Vous nous avez montré que le pouvoir vous intéressait moins que le bien-être du pays.
Ne commencez pas, avec vos consensus et vos accords, à nous faire penser à ceux qui modifient les constitutions pour rester à vie. Il y a un début à tout et, à l’ère du téléphone portable, de la fusée sur la lune, du Hummer II Sport (oups, qu’est ce que je raconte encore), ne pas être contredit peut-être vu comme un début de mobutisme (oups) ou de bokassisme (oups). Ouvrez le débat. Et si personne ne veut débattre, poussez les gens qui se battent entre eux pour porter votre sac à retourner s’opposer. Car de ses ennemis, souvent, on tire de bonnes leçons. Et on a besoin d’adversité pour savoir ce qu’on vaut. Car c’est le combat qui rend l’homme fort, pas l’entraînement. Et si vous remportez les élections, vous en sortirez plus aguerri et autant respecté que quand je vous aimais à la folie.

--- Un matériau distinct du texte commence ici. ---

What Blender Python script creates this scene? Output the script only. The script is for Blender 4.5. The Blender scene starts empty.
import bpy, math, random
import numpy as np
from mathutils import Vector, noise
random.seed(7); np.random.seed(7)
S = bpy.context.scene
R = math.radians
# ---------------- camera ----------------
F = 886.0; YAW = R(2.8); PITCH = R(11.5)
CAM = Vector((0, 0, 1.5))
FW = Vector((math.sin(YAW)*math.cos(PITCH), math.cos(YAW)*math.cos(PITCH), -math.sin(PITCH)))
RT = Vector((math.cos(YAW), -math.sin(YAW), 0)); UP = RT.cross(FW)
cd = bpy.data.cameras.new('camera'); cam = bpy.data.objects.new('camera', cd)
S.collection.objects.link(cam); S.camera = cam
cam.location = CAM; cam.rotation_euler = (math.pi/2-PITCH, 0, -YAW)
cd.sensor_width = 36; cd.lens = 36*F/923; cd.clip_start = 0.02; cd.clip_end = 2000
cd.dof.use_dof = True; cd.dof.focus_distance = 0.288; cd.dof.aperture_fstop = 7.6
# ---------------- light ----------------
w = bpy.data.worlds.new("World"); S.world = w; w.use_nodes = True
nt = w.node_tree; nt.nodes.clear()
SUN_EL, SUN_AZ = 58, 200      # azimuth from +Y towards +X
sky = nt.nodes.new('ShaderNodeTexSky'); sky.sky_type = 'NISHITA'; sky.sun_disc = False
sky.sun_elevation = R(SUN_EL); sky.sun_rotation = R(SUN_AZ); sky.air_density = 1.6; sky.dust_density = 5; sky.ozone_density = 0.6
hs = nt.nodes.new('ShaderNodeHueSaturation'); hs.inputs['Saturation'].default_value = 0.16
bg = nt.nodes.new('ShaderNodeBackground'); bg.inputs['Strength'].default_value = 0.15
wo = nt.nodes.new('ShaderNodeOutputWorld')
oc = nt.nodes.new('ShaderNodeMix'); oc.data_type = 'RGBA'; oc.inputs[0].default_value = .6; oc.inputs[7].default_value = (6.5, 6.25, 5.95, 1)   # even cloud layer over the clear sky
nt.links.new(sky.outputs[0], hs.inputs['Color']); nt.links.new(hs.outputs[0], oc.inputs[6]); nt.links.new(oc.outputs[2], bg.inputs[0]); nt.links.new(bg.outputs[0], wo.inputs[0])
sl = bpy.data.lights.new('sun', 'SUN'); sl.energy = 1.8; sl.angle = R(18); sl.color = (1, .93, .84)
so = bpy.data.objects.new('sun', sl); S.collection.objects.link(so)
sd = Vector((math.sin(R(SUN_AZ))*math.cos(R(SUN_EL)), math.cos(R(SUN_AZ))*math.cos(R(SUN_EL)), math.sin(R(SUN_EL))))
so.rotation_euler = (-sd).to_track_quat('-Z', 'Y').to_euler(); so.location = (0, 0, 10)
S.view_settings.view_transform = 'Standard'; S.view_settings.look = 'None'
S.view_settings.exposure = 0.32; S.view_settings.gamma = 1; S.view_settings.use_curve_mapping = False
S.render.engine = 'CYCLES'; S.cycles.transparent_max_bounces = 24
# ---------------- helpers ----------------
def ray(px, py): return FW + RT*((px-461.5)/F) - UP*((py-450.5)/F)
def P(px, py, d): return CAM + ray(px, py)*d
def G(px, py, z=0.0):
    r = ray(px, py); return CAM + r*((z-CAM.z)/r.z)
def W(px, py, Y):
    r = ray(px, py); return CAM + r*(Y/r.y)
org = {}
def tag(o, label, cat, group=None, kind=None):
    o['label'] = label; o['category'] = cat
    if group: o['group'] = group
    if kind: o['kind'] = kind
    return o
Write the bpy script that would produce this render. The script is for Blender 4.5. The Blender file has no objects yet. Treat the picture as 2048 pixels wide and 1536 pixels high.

Ne me faites pas regretter de vous avoir mis là où vous êtes. Personnellement, je reconnais que vous oeuvrez dans la voie du développement, car je suis dans le domaine et je vois vos réalisations. Je vois le boulot abattu. Et j’en suis fier, car j’y participe. Et le pays vous doit une fière chandelle pour ça.
Mais il existe des dossiers où je me demande si les décisions viennent de vous, ou si nous sommes en présence d’une lobotomie ou d’un lavage de cerveau digne des grands films SFX d’Hollywood. Comprenez-moi, je ne peux pas être d’accord avec vous sur tous les plans. Je ne suis pas très « consensussiste ».
Merci de votre attention. Un fils du pays.